=== To be done ===
Return precisely the span of lines from the top of the material below to the line containing "tag(crop, 'ripe reddish", both included. Pictures are excluded.

=== Recorded data ===
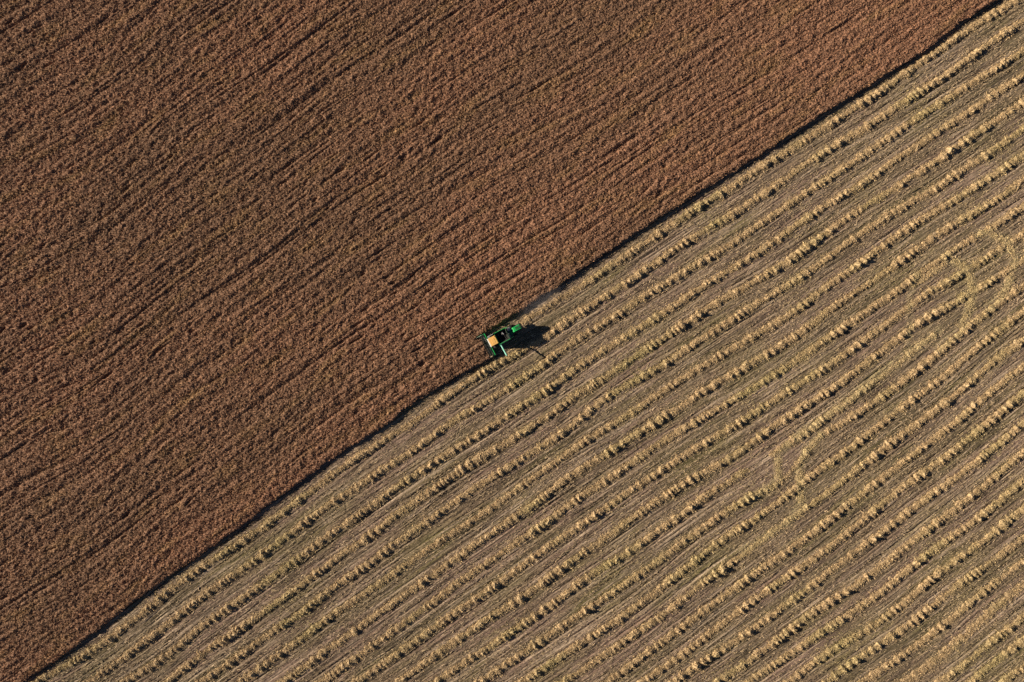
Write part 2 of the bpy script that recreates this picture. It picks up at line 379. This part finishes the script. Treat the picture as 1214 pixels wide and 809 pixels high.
me = np_mesh('standing_crop', np.vstack([V1, V2]), np.vstack([cF, F2 + len(V1)]),
             attrs={'tint': np.concatenate([tint, T2])}, uvs=np.vstack([np.stack([cu, cv], -1), UV2]))
crop = link('standing_crop', me, crop_material())
tag(crop, 'ripe reddish brown standing crop filling the upper left half', 'crop', kind='stuff')

# ------------------------------------------------------------------ straw windrows
straw_mat = straw_material('windrow_straw', ST_A, ST_B, ST_G)
def resample(p, step):
    d = np.r_[0, np.cumsum(np.hypot(*np.diff(p, axis=0).T))]
    s = np.arange(0, d[-1], step)
    return np.stack([np.interp(s, d, p[:, 0]), np.interp(s, d, p[:, 1])], -1), s
def windrow(name, pts, seed, thin=(), halfw=.95, high=.56, dens=130, rough=1.):
    p, s = resample(pts, .17)
    for c in (0, 1): p[:, c] = np.convolve(np.pad(p[:, c], 9, mode='reflect', reflect_type='odd'), np.ones(19) / 19, 'valid')
    t = np.gradient(p, axis=0); t /= np.linalg.norm(t, axis=1)[:, None] + 1e-9
    nrm = np.stack([-t[:, 1], t[:, 0]], -1)
    px = p[:, 0] / S + CX
    amp = np.ones(len(s))
    for a, b_, k in thin: amp = np.where((px >= a) & (px < b_), np.minimum(amp, k), amp)
    amp = np.convolve(np.pad(amp, 6, mode='edge'), np.ones(13) / 13, 'valid')
    e = np.minimum(s, s[-1] - s); amp *= sstep(-.2, 1.0, e)
    o = seed * 37.7
    ph = np.cumsum(.17 * 2 * math.pi / np.clip(2.1 + 1.6 * perlin(s / 4, o, 41), .9, 4))
    bead = .5 + .5 * np.cos(ph + 2.2 * perlin(s / 3, o, 42))
    bead = np.clip(bead * (.55 + 1.1 * perlin(s / 5, o, 43)) + .7 * perlin(s / 1.0, o, 44) + .5 * sstep(.35, .7, perlin(s / 2.3, o, 49)), -.15, 1.6)
    amp = amp * (1 - (.5 if seed < 60 and seed != 13 else 0) * turn_tracks(p[:, 0], p[:, 1]))
    A = high * np.clip(.40 + .70 * bead + .42 * perlin(s / 8, o, 45), .24, 2) * amp
    w = halfw * (.80 + .36 * bead + .34 * perlin(s / 2.2, o, 46)) * (.45 + .55 * np.sqrt(np.clip(amp, 0, 1)))
    lat = .24 * perlin(s / 1.6, o, 47) + .14 * perlin(s / 13, o, 48)
    q = np.linspace(-1, 1, 13)
    sk = q[None, :] * w[:, None] + lat[:, None]
    X = p[:, 0:1] + nrm[:, 0:1] * sk; Y = p[:, 1:2] + nrm[:, 1:2] * sk
    prof = (1 - np.abs(q) ** 1.7)[None, :]
    rg = 1 + rough * (.80 * perlin(X / .8, Y / .8, 51) + .60 * perlin(X / .36, Y / .36, 52))
    Z = A[:, None] * prof * rg + rng.normal(0, .045, X.shape) * np.minimum(1, A[:, None] * 3)
    Z = np.where(np.abs(q)[None, :] > .99, -.16, Z + .0) - .10 * (1 - np.clip(amp * 2, 0, 1))[:, None]
    ns, nq = X.shape; idx = np.arange(ns * nq).reshape(ns, nq)
    F = np.stack([idx[:-1, :-1], idx[1:, :-1], idx[1:, 1:], idx[:-1, 1:]], -1).reshape(-1, 4)
    cellamp = np.repeat(np.minimum(amp[:-1], amp[1:]) > .04, nq - 1)
    F = F[cellamp][:, ::-1]
    V = np.stack([X, Y, Z], -1).reshape(-1, 3)
    T = np.clip(.52 + .22 * perlin(V[:, 0] / .4, V[:, 1] / .4, 53) + rng.normal(0, .13, len(V)), 0, 1)
    nb = int(dens * s[-1])
    i = rng.integers(0, ns, nb); keep = rng.uniform(0, 1, nb) < amp[i] ** .5 * (amp[i] > .04); i = i[keep]; nb = len(i)
    qq = np.clip(rng.normal(0, .62, nb), -1.7, 1.7)
    sk = qq * w[i] + lat[i]
    B = np.stack([p[i, 0] + nrm[i, 0] * sk, p[i, 1] + nrm[i, 1] * sk, A[i] * np.clip(1 - np.abs(qq) ** 2.4, 0, 1) * .95 + .06], -1)
    B[:, :2] += rng.uniform(-.1, .1, (nb, 2))
    th = rng.uniform(0, 2 * math.pi, nb); ti = rng.uniform(-.6, .9, nb); hl = rng.uniform(.08, .30, nb)
    D = np.stack([np.cos(th) * np.cos(ti), np.sin(th) * np.cos(ti), np.sin(ti)], -1) * hl[:, None]
    ph = th + 1.57 + rng.uniform(-.5, .5, nb)
    U = np.stack([np.cos(ph), np.sin(ph), rng.uniform(-.8, .8, nb)], -1) * rng.uniform(.025, .075, nb)[:, None]
    V2, F2, T2 = blades(B, D, U, np.clip(rng.normal(.55, .25, nb), 0, 1))
    me = np_mesh(name, np.vstack([V, V2]), np.vstack([F, F2 + len(V)]), attrs={'tint': np.concatenate([T, T2]), 'track': np.minimum(.8, turn_tracks(*np.vstack([V, V2])[:, :2].T))})
    me.transform(Matrix.Translation((-p[0, 0], -p[0, 1], 0)))
    o = link(name, me, straw_mat); o.location = (p[0, 0], p[0, 1], 0)
    return o

ORD = {3:'third',4:'fourth',5:'fifth',6:'sixth',7:'seventh',8:'eighth',9:'ninth',10:'tenth',11:'eleventh',12:'twelfth',13:'thirteenth',14:'fourteenth',15:'fifteenth',16:'sixteenth',17:'seventeenth',18:'eighteenth',19:'nineteenth',20:'twentieth',21:'twenty-first',22:'twenty-second',23:'twenty-third'}
LAB = {1: 'freshly dropped straw windrow trailing from the rear of the harvester along the crop edge',
 2: 'straw windrow passing under the harvester shadow and hugging the crop edge on its left',
 7: 'thin low straw windrow, seventh from the standing crop edge',
 10: 'straw windrow broken by turning tracks near the right edge, tenth from the crop',
 11: 'straw windrow cut by a curved track near the right edge, eleventh from the crop',
 12: 'straw windrow with a bare gap in the middle, twelfth from the standing crop',
 13: 'straw windrow that hooks around a trampled turning loop, thirteenth from the crop',
 22: 'straw windrow fading out before the right edge, twenty-second from the crop',
 24: 'flattened, widely scattered straw windrow near the lower right corner',
 25: 'thin patchy straw windrow just below the flattened scattered one',
 26: 'short straw windrow above the last one in the lower right corner',
 27: 'shortest straw windrow, cut off by the lower right corner'}
for k in sorted(ROWS):
    p = np.array(ROWS[k], float)
    lo, hi = p[0], p[-1]
    if k != 1: p = np.vstack([[lo[0] - 75, lo[1] - SL * 75], p])
    if k != 12: p = np.vstack([p, [hi[0] + 75, hi[1] + SL * 75]])
    xs = np.arange(p[0, 0], p[-1, 0], 2.); ys = np.interp(xs, p[:, 0], p[:, 1]); y2 = gsm(ys, 9)     # the trace, without its jitter
    if k in (12, 13): y2 = np.where((xs > 900) & (xs < 990), gsm(ys, 2), y2); y2 = gsm(y2, 2)
    p = np.stack([xs, y2], -1)
    hw, hh = (.95, .56)
    if k == 24: hw, hh = 1.7, .55
    o = windrow('straw_windrow', W(p), k, THIN.get(k, ()), hw, hh)
    tag(o, LAB.get(k, 'plain lumpy straw windrow, %s from the standing crop edge' % ORD.get(k, '')), 'windrow', 'straw windrows laid across the stubble')

TRACKS = [
 ([(1128,308),(1142,315),(1150,326),(1152,338),(1152,354),(1147,373),(1137,391)], 'curved arc of trampled straw crossing from the tenth to the twelfth windrow'),
 ([(1174,278),(1190,283),(1201,298),(1202,316),(1194,341),(1182,356)], 'curved arc of trampled straw closest to the right edge'),
 ([(921,541),(923,552),(923,562),(921,570)], 'short ridge of trampled straw in the gap of the twelfth windrow'),
 ([(948,556),(948,568),(949,584),(949,598)], 'trampled straw ridge running down across the hook of the thirteenth windrow'),
 ([(1078,338),(1096,330),(1112,317),(1122,311)], 'thin straw strand splitting off below the ninth windrow'),
]
for k, (p, lab) in enumerate(TRACKS):
    o = windrow('trampled_straw', W(np.array(p, float)), 60 + k, (), 1.1, .13, 60)
    tag(o, lab, 'trampled straw', 'trampled straw at the turning loops')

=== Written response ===
Write part 2 of the bpy script that recreates this picture. It picks up at line 379. This part finishes the script. Treat the picture as 1214 pixels wide and 809 pixels high.
me = np_mesh('standing_crop', np.vstack([V1, V2]), np.vstack([cF, F2 + len(V1)]),
             attrs={'tint': np.concatenate([tint, T2])}, uvs=np.vstack([np.stack([cu, cv], -1), UV2]))
crop = link('standing_crop', me, crop_material())
tag(crop, 'ripe reddish brown standing crop filling the upper left half', 'crop', kind='stuff')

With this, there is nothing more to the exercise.